[Given data]
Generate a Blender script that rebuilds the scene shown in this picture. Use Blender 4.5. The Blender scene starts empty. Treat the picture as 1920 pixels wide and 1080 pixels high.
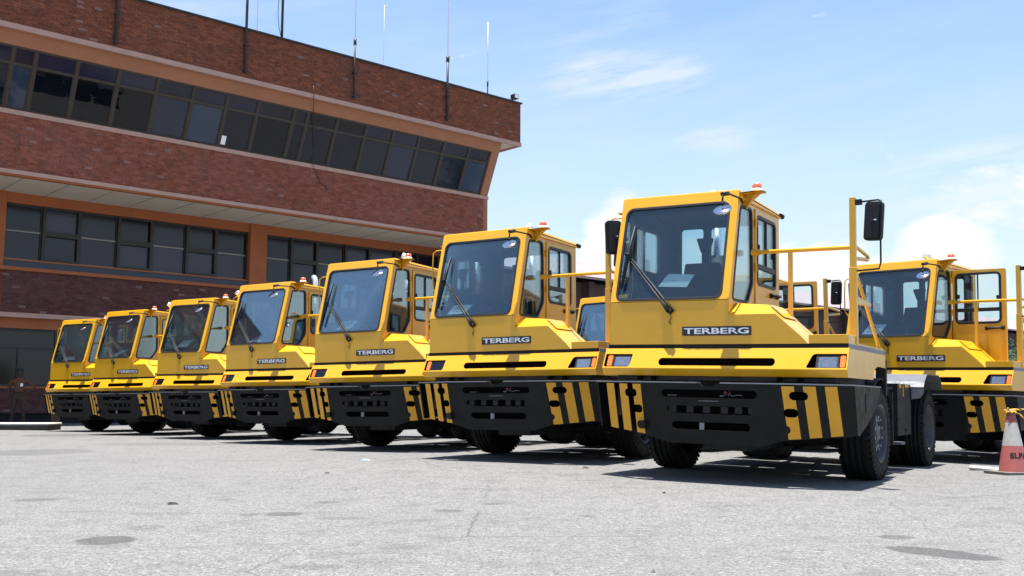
import bpy, bmesh, math, random
from mathutils import Vector, Matrix, noise
R = math.radians
random.seed(7)
SC = bpy.context.scene
COL = SC.collection

# ---------------------------------------------------------------- camera
CAM_H, FPX, PITCH, ROLL = 0.753, 1895.1, 0.11349, 0.0032
cd = bpy.data.cameras.new("camera"); cam = bpy.data.objects.new("camera", cd); COL.objects.link(cam)
cd.sensor_width = 36; cd.lens = 36*FPX/1920; cd.clip_start = .05; cd.clip_end = 6000
_r0, _u0, _f0 = Vector((1,0,0)), Vector((0,-math.sin(PITCH),math.cos(PITCH))), Vector((0,math.cos(PITCH),math.sin(PITCH)))
_r = _r0*math.cos(ROLL)+_u0*math.sin(ROLL); _u = _u0*math.cos(ROLL)-_r0*math.sin(ROLL)
cam.matrix_world = Matrix(((_r.x,_u.x,-_f0.x,0),(_r.y,_u.y,-_f0.y,0),(_r.z,_u.z,-_f0.z,CAM_H),(0,0,0,1)))
SC.camera = cam

# ---------------------------------------------------------------- light
SUN = Vector((-.030,-.022,1)).normalized()
SUN_EL = math.asin(SUN.z); SUN_AZ = math.atan2(SUN.x, SUN.y)
sl = bpy.data.lights.new("sun", 'SUN'); sl.energy = 5.0; sl.angle = R(.53); sl.color = (1,.96,.9)
so = bpy.data.objects.new("sun", sl); COL.objects.link(so); so.rotation_euler = SUN.to_track_quat('Z','Y').to_euler()
SC.view_settings.view_transform = 'Standard'; SC.view_settings.look = 'None'
SC.view_settings.exposure = 1.3; SC.view_settings.gamma = 1

# ---------------------------------------------------------------- node helper
class NT:
    def __init__(s, tree): s.t = tree; s.t.nodes.clear()
    def n(s, typ, ins={}, **kw):
        o = s.t.nodes.new(typ)
        for k, v in kw.items(): setattr(o, k, v)
        for k, v in ins.items():
            sk = o.inputs[k]
            if isinstance(v, bpy.types.NodeSocket): s.t.links.new(v, sk)
            else: sk.default_value = v
        return o
    def m(s, op, a, b=0.0, c=None, clamp=False):
        ins = {0:a, 1:b}
        if c is not None: ins[2] = c
        return s.n('ShaderNodeMath', ins, operation=op, use_clamp=clamp).outputs[0]
    def mix(s, f, a, b, bt='MIX'):
        o = s.n('ShaderNodeMix', data_type='RGBA', blend_type=bt)
        for k, v in ((0,f),(6,a),(7,b)):
            if isinstance(v, bpy.types.NodeSocket): s.t.links.new(v, o.inputs[k])
            else: o.inputs[k].default_value = v
        return o.outputs[2]
    def noise(s, vec, scale, detail=3, rough=.5, out=0):
        i = {'Scale':scale,'Detail':detail,'Roughness':rough}
        if vec is not None: i['Vector'] = vec
        return s.n('ShaderNodeTexNoise', i).outputs[out]
    def ramp(s, f, lo, hi, a=0.0, b=1.0):
        return s.n('ShaderNodeMapRange', {0:f,1:lo,2:hi,3:a,4:b}, clamp=True).outputs[0]
def c4(c): return (c[0],c[1],c[2],1)

# ---------------------------------------------------------------- sky
W = bpy.data.worlds.new("World"); SC.world = W; W.use_nodes = True
w = NT(W.node_tree)
sky = w.n('ShaderNodeTexSky', sky_type='NISHITA', sun_disc=False, sun_elevation=SUN_EL, sun_rotation=SUN_AZ, air_density=1.3, dust_density=.7, ozone_density=1.4)
gen = w.n('ShaderNodeTexCoord').outputs['Generated']
sep = w.n('ShaderNodeSeparateXYZ', {0:gen})
X, Y, Z = sep.outputs
az = w.m('ARCTAN2', X, Y)                  # radians to the right of +Y
el = w.m('ARCSINE', Z)
cv = w.n('ShaderNodeCombineXYZ', {0:az, 1:w.m('MULTIPLY', el, 2.2), 2:.0}).outputs[0]
rotv = w.n('ShaderNodeVectorRotate', {'Vector':cv, 'Angle':-.32}, rotation_type='Z_AXIS').outputs[0]
stre = w.n('ShaderNodeMapping', {'Vector':rotv, 'Scale':(2.2,7.0,1)}).outputs[0]
wisp = w.noise(stre, 2.6, 7, .62)
big = w.noise(cv, 2.3, 4, .55)
cum = w.noise(cv, 9.0, 8, .6)
def blob(a, e, ra, re, k):                 # a cloud bank in azimuth / elevation (degrees)
    dx = w.m('DIVIDE', w.m('SUBTRACT', az, R(a)), R(ra)); dy = w.m('DIVIDE', w.m('SUBTRACT', el, R(e)), R(re))
    d = w.m('ADD', w.m('MULTIPLY', dx, dx), w.m('MULTIPLY', dy, dy))
    return w.m('MULTIPLY', w.m('SUBTRACT', 1.0, d, clamp=True), k)
def addall(l):
    a = l[0]
    for b in l[1:]: a = w.m('MAXIMUM', a, b)
    return a
puff = addall([blob(6.0,8.2,2.8,4.3,1.6), blob(14.8,6.4,9.0,3.8,1.1), blob(23.6,7.2,3.8,3.2,1.2), blob(28,10.5,6,2.6,.75), blob(31,6,6,3,.8), blob(-35,9,16,5,.7), blob(-3,5,9,4,.6)])
pm = w.ramp(w.m('ADD', puff, w.m('MULTIPLY', w.m('SUBTRACT', cum, .5), 2.4)), .34, .74)
streak = addall([blob(6.5,18.2,6.0,1.9,1.0), blob(11.7,14.6,3.2,1.1,.6), blob(3,20,14,6,.28), blob(26,11.5,8,2.6,.75), blob(-25,24,20,8,.4)])
sm = w.ramp(w.m('MULTIPLY', streak, w.ramp(wisp, .38, .72)), .03, .45, 0, .50)
veil = w.m('MULTIPLY', w.ramp(w.m('MULTIPLY', wisp, big), .16, .46), .20)
hz = w.ramp(el, 0.0, R(22), .78, 0.0)
cm = w.m('MAXIMUM', w.m('MAXIMUM', pm, sm), veil)
skyc = w.mix(1.0, sky.outputs[0], (1.22,1.28,1.42,1), 'MULTIPLY')
s1 = w.mix(hz, skyc, (5.2,5.95,6.35,1))
s2 = w.mix(cm, s1, (6.6,6.7,6.8,1))
bgn = w.n('ShaderNodeBackground', {'Color':s2, 'Strength':.062})
w.n('ShaderNodeOutputWorld', {0:bgn.outputs[0]})

# ---------------------------------------------------------------- materials
M = {}
def mat(name, col, rough=.5, metal=0.0, spec=.5, coat=0.0, var=0.0, vs=6.0, bump=0.0, bs=60.0, dirt=None, **kw):
    m = bpy.data.materials.new(name); m.use_nodes = True; t = NT(m.node_tree)
    oc = t.n('ShaderNodeTexCoord').outputs['Object']
    c = c4(col)
    if var:
        nz = t.noise(oc, vs, 5, .6)
        c = t.mix(t.ramp(nz,.3,.7), c4([x*(1-var) for x in col]), c4([min(1,x*(1+var)) for x in col]))
    if dirt:
        nz = t.noise(oc, dirt[1], 7, .65)
        c = t.mix(t.ramp(nz, dirt[2], dirt[2]+.16, 0, dirt[3]), c, c4(dirt[0]))
    ins = {'Base Color':c,'Roughness':rough,'Metallic':metal,'Specular IOR Level':spec,'Coat Weight':coat,'Coat Roughness':.12}
    if var: ins['Roughness'] = t.ramp(t.noise(oc, vs*2.3, 4), .3,.7, rough*.85, min(1,rough*1.2))
    for k, v in kw.items(): ins[k] = v
    if bump:
        ins['Normal'] = t.n('ShaderNodeBump', {'Height':t.noise(oc, bs, 4), 'Strength':bump, 'Distance':.004}).outputs[0]
    b = t.n('ShaderNodeBsdfPrincipled', ins)
    t.n('ShaderNodeOutputMaterial', {0:b.outputs[0]})
    M[name] = m; return m
mat('yellow_paint', (.63,.325,.008), .30, coat=.3, var=.035, vs=1.7, bump=.25, bs=9)
mat('sticker_yellow', (.62,.30,.012), .5, var=.08, vs=5, dirt=((.1,.06,.02),14,.62,.6))
mat('bumper_black', (.0065,.0068,.0072), .55, spec=.22, var=.25, vs=4, bump=.4, bs=90)
mat('frame_black', (.010,.010,.011), .62, spec=.25, var=.2, vs=5)
mat('grey_edge', (.20,.20,.21), .55, var=.15)
mat('gasket', (.007,.007,.009), .5)
mat('rubber', (.007,.007,.007), .78, spec=.25, var=.25, vs=8, dirt=((.025,.023,.02),7,.55,.4))
mat('rim_dark', (.014,.016,.024), .38, spec=.6, var=.15)
mat('bolt_steel', (.42,.42,.44), .35, .8)
mat('galvanised', (.075,.082,.095), .55, .2, var=.15, vs=12)
mat('chrome', (.55,.56,.6), .12, 1.0)
mat('exhaust_metal', (.78,.77,.76), .28, .7, var=.05)
mat('plastic_black', (.008,.008,.010), .55, spec=.3)
mat('mirror_glass', (.7,.75,.8), .04, 1.0)
mat('amber_lens', (.85,.16,.02), .25, coat=.6)
mat('beacon_orange', (.86,.18,.07), .25, coat=.6)
mat('beacon_white', (.8,.8,.8), .3)
mat('lamp_reflector', (.95,.93,.90), .35, .15, bump=.9, bs=45)
mat('interior_dark', (.022,.029,.042), .7, var=.2)
mat('seat_cloth', (.016,.018,.022), .9)
mat('paper_white', (.86,.88,.88), .7)
mat('ink', (.12,.13,.16), .8)
mat('recess_dark', (.006,.004,.003), .9, spec=.05)
mat('badge_black', (.009,.009,.011), .35)
mat('badge_silver', (.70,.71,.76), .3, .25)
mat('emblem_red', (.25,.02,.02), .4)
mat('emblem_white', (.12,.12,.125), .4)
mat('engine_grime', (.013,.013,.014), .7, var=.3, vs=9)

def glass(name, tint, base=.0, refl=1.0, rough=.02):
    m = bpy.data.materials.new(name); m.use_nodes = True; t = NT(m.node_tree)
    fr = t.n('ShaderNodeFresnel', {'IOR':1.5}).outputs[0]
    tr = t.n('ShaderNodeBsdfTransparent', {'Color':c4(tint)}).outputs[0]
    df = t.n('ShaderNodeBsdfDiffuse', {'Color':(.12,.20,.29,1)}).outputs[0]
    a = t.n('ShaderNodeMixShader', {0:base,1:tr,2:df}).outputs[0]
    gl = t.n('ShaderNodeBsdfGlossy', {'Color':(1,1,1,1),'Roughness':rough}).outputs[0]
    mx = t.n('ShaderNodeMixShader', {0:t.m('MULTIPLY', fr, refl, clamp=True),1:a,2:gl}).outputs[0]
    t.n('ShaderNodeOutputMaterial', {0:mx}); M[name] = m
glass('cab_glass', (.80,.905,.93), .055, .8)
glass('lamp_glass', (.97,.97,.98), .02, 1.0)
glass('cab_glass_side', (.85,.93,.95), .03, .8)

def brick(name, c1, c2, mortar, patch):
    m = bpy.data.materials.new(name); m.use_nodes = True; t = NT(m.node_tree)
    oc = t.n('ShaderNodeTexCoord').outputs['Object']; s = t.n('ShaderNodeSeparateXYZ', {0:oc})
    v = t.n('ShaderNodeCombineXYZ', {0:t.m('ADD', s.outputs[0], s.outputs[1]), 1:s.outputs[2], 2:0.0}).outputs[0]
    b = t.n('ShaderNodeTexBrick', {'Vector':v,'Color1':c4(c1),'Color2':c4(c2),'Mortar':c4(mortar),'Scale':1.0,'Mortar Size':.011,'Mortar Smooth':.3,'Bias':.05,'Brick Width':.235,'Row Height':.082})
    # each brick of its own tone
    bx = t.m('FLOOR', t.m('DIVIDE', s.outputs[2], .082)); sh = t.m('MULTIPLY', t.m('MODULO', t.m('ABSOLUTE', bx), 2.0), .5)
    by = t.m('FLOOR', t.m('ADD', t.m('DIVIDE', t.m('ADD', s.outputs[0], s.outputs[1]), .235), sh))
    cell = t.n('ShaderNodeCombineXYZ', {0:by, 1:bx}).outputs[0]
    wn = t.n('ShaderNodeTexWhiteNoise', {'Vector':cell}, noise_dimensions='2D').outputs[0]
    col = t.mix(t.ramp(wn, 0, 1, .0, .8), b.outputs[0], c4([x*.45 for x in c1]))
    lite = t.m('MULTIPLY', t.m('GREATER_THAN', wn, .99), .35)
    col = t.mix(lite, col, (.38,.30,.30,1))
    pn = t.noise(oc, .55, 5, .6)
    col = t.mix(t.ramp(pn, .5, .72, 0, .55), col, c4(patch))
    p2 = t.noise(v, 3.0, 6, .7)
    col = t.mix(t.ramp(p2, .50, .66, 0, .42), col, (.035,.018,.016,1))
    col = t.mix(t.ramp(t.noise(v, 16.0, 3, .6), .52, .7, 0, .4), col, c4([x*1.7 for x in c1]))
    p3 = t.noise(t.n('ShaderNodeMapping', {'Vector':oc,'Scale':(1,1,6)}).outputs[0], 1.6, 5, .6)
    col = t.mix(t.m('MULTIPLY', t.ramp(p3, .6, .72, 0, .5), t.m('GREATER_THAN', wn, .5)), col, (.20,.12,.12,1))
    bm_ = t.n('ShaderNodeBump', {'Height':b.outputs[1], 'Strength':-.5, 'Distance':.01}).outputs[0]
    p = t.n('ShaderNodeBsdfPrincipled', {'Base Color':col,'Roughness':.85,'Specular IOR Level':.25,'Normal':bm_})
    t.n('ShaderNodeOutputMaterial', {0:p.outputs[0]}); M[name] = m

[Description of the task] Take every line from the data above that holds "scene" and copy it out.

[Completed exercise]
Generate a Blender script that rebuilds the scene shown in this picture. Use Blender 4.5. The Blender scene starts empty. Treat the picture as 1920 pixels wide and 1080 pixels high.
SC = bpy.context.scene